Tuesday, January 10, 2012

India sticks to its guns on information exchange

A year or so ago we wrote a blog entitled India: don't sign with Liechtenstein arguing that India should not sign an all-singing, all-dancing tax agreement with Liechtenstein. A much narrower tax information exchange agreement would be, while highly imperfect, a far less dangerous approach.

That's the general rule with tax havens: double tax agreements with tax havens open the doors to all sorts of murky shenanigans, while TIEAs open the doors to at least minimal flows of information. Well, we're delighted to see India sticking to its guns in this respect. From the Indian Express:
Liechtenstein, Panama, Seychelles and Bahrain have asked India for a double taxation avoidance treaty instead of tax information exchange arrangement.
Well, it seems, they can't have one. And an Indian official puts the case clearly:
“We don’t have much trade or transactions with these jurisdictions. So it will not be beneficial for us to enter into an arrangement which will lead to a Mauritius-like situation for us,” official sources told The Indian Express.

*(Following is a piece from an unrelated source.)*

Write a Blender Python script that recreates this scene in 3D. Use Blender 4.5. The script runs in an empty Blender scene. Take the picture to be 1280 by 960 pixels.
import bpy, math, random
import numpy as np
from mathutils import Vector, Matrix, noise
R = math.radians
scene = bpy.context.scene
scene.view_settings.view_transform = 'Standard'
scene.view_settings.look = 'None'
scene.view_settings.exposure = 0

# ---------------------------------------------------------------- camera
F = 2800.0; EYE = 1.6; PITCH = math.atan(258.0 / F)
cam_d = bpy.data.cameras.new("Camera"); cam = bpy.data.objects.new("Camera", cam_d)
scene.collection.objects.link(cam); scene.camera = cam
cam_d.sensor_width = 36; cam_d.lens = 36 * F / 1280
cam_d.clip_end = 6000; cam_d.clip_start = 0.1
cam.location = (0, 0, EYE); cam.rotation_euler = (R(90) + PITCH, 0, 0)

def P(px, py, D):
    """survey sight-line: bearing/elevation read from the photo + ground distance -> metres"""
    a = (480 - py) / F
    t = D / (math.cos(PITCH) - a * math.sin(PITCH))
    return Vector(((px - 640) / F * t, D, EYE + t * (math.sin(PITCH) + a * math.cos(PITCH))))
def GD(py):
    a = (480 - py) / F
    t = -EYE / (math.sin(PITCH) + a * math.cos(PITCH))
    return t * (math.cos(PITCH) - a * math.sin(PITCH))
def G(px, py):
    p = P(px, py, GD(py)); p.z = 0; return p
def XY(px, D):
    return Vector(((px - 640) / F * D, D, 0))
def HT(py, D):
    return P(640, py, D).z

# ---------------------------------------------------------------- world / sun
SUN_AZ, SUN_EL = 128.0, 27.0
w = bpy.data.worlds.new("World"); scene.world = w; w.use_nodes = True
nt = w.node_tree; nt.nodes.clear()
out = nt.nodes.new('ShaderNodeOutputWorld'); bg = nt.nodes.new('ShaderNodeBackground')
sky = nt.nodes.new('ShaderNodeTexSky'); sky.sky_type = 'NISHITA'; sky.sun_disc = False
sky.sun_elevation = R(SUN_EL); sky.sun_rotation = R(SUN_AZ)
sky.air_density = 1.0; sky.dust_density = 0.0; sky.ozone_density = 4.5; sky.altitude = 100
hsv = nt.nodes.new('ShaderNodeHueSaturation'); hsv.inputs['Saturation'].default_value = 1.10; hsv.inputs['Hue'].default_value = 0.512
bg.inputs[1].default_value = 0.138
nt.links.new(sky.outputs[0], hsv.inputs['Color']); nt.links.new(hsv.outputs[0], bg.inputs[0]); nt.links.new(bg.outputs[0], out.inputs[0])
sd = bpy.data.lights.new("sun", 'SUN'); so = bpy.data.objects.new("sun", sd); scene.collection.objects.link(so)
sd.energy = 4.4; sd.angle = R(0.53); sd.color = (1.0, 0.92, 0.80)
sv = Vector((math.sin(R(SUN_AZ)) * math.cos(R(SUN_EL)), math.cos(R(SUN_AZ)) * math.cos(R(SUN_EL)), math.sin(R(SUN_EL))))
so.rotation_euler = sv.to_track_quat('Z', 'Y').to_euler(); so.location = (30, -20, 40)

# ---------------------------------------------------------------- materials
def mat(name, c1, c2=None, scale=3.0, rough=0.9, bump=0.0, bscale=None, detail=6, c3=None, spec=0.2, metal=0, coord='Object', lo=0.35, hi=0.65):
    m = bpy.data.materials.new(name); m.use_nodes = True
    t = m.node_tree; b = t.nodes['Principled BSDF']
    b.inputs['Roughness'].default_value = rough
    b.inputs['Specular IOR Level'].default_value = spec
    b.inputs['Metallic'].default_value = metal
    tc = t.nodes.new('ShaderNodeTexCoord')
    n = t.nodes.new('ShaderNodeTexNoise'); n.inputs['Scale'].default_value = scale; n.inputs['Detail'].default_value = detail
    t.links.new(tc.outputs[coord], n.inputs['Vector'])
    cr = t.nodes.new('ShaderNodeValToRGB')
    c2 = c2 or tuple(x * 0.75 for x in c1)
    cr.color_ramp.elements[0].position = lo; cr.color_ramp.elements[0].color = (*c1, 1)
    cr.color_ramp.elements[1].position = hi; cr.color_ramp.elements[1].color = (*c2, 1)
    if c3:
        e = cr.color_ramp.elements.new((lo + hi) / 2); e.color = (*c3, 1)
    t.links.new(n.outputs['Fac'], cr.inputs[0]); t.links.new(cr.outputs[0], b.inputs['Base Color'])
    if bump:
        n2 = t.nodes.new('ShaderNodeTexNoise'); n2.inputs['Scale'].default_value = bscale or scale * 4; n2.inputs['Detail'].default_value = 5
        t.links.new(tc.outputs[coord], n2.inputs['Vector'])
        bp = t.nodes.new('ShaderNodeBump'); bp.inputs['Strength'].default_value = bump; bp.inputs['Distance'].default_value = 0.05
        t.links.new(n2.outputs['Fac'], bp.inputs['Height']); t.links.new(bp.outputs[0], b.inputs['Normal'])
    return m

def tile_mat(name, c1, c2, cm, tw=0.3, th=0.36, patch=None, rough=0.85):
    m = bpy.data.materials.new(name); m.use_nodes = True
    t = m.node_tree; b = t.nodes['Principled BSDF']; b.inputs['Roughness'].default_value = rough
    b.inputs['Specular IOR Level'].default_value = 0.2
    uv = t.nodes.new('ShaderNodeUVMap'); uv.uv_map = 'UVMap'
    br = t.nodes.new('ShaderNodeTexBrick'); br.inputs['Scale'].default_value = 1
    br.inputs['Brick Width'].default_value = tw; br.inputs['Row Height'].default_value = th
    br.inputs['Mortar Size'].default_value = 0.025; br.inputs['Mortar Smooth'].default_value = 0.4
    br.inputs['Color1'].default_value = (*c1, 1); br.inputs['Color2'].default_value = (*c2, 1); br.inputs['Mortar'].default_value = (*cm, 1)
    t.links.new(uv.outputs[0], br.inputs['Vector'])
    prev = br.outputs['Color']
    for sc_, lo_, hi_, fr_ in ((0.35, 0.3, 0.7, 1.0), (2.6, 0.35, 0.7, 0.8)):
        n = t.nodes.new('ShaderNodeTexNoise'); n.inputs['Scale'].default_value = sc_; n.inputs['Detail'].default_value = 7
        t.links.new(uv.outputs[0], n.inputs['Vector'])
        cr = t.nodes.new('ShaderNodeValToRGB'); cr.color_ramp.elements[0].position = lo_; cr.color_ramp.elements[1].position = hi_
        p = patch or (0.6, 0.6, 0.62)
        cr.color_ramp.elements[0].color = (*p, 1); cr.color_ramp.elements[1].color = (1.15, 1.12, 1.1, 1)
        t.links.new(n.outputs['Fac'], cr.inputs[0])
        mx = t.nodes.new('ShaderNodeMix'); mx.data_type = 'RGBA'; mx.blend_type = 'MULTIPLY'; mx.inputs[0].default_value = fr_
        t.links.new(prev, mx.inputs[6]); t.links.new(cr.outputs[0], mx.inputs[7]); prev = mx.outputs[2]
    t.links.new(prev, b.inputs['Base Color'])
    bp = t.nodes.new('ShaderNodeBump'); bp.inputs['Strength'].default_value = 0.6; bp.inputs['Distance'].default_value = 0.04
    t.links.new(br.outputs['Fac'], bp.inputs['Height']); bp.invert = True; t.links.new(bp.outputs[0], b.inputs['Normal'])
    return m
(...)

India wants more of an anti-money laundering treaty and not the one that leads to tax evasion, the official said.

On the other hand, the official added, “They will have more advantage while we would not gain anything apart from information exchange. To suffice our information sharing need, TIEA serves the purpose,” the official added.
Well said. Good to see this tax haven nonsense being resisted.